Ant-Man is housed in a black (you read that correctly) Blu-Ray case with disc holders on either side of the interior. Both discs are basic blue, with 3D on the right and 2D on the left. There is one single insert inside, a digital copy code that features Scott Lang inside the Ant-Man “A.” The case is housed inside of an impressive foil embossed slipcover.

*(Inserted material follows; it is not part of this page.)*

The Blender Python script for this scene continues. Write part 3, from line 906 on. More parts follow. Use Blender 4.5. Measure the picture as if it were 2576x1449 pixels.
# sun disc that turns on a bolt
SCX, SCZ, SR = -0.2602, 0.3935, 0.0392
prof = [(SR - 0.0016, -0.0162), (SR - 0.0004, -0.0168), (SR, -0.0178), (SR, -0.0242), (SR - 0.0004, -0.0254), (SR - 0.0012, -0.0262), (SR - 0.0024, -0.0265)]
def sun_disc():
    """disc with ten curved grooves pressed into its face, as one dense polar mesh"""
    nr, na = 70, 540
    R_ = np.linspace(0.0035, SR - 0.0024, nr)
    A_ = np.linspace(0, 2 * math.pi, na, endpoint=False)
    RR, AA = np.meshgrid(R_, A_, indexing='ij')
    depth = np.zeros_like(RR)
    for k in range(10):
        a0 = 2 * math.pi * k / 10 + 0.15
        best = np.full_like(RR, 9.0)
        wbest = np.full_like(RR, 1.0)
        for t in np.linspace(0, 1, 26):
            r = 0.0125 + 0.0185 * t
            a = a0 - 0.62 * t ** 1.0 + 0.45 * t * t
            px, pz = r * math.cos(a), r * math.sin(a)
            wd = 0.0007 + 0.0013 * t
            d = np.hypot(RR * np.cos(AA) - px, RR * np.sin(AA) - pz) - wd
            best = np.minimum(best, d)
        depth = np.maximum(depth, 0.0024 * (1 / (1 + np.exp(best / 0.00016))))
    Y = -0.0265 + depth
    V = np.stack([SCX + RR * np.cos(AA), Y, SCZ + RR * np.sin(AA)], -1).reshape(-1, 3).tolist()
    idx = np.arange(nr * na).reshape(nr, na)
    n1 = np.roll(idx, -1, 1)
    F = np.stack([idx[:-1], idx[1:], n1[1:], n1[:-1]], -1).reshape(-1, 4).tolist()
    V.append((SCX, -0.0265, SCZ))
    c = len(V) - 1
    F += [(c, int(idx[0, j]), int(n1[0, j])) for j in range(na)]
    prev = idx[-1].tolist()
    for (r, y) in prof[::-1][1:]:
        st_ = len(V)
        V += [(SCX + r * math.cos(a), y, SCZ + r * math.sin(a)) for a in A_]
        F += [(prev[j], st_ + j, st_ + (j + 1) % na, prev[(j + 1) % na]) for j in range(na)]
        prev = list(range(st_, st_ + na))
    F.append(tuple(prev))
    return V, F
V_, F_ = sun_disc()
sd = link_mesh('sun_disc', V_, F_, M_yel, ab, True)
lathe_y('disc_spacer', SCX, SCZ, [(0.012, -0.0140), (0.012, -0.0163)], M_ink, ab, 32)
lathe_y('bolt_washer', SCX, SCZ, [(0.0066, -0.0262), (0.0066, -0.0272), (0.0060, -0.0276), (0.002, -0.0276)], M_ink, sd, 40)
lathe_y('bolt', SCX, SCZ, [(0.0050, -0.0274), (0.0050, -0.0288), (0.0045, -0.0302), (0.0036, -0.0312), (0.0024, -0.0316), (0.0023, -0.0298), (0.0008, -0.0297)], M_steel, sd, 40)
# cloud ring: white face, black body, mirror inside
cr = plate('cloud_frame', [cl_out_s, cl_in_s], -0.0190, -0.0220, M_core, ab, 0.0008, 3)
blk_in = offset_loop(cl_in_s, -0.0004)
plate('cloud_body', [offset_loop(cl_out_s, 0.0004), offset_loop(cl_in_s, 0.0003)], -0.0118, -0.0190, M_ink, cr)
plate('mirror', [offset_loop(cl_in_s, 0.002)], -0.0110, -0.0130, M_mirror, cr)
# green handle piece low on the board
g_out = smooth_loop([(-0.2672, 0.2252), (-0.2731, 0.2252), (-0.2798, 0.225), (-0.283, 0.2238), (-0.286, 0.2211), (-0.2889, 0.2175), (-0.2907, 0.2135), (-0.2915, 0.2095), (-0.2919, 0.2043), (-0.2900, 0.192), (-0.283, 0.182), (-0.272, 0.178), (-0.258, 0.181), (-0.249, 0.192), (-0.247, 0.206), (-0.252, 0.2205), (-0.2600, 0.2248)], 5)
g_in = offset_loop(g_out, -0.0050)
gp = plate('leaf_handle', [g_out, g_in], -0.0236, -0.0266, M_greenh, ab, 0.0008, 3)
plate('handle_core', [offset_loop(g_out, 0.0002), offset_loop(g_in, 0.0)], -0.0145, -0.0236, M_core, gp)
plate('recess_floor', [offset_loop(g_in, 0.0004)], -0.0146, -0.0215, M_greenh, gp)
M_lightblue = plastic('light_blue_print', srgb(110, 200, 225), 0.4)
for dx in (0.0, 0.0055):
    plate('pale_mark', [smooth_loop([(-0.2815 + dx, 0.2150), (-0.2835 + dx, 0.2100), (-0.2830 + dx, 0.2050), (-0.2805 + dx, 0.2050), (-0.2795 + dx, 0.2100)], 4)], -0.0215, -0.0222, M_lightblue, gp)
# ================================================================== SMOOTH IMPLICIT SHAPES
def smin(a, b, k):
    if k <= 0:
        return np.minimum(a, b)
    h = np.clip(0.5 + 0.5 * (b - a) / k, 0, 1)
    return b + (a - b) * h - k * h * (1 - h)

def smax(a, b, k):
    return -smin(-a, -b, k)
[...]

The Blu-Ray disc opens with ads for Avengers: Age of Ultron and Agent Carter. Selecting “Sneak Peeks” from the main menu repeats these ads along with Ultimate Spide-Man vs. Sinister 6, Avengers: Assemble and Playmation. The menu opens with Scott Lang shrinking and proceeds into a series of action moments from the film with clickable options along the bottom of the screen.

Final Thoughts

Marvel’s Ant-Man is a rousing heist film set insides the world of superheroes. In terms of entertainment value, it’s one of the best films in the Marvel Cinematic Universe. This release is light on bonus features, but the bonuses included are high quality. With gorgeous picture quality and a wonderful 3D presentation, Ant-Man is a must-own film for Marvel fans.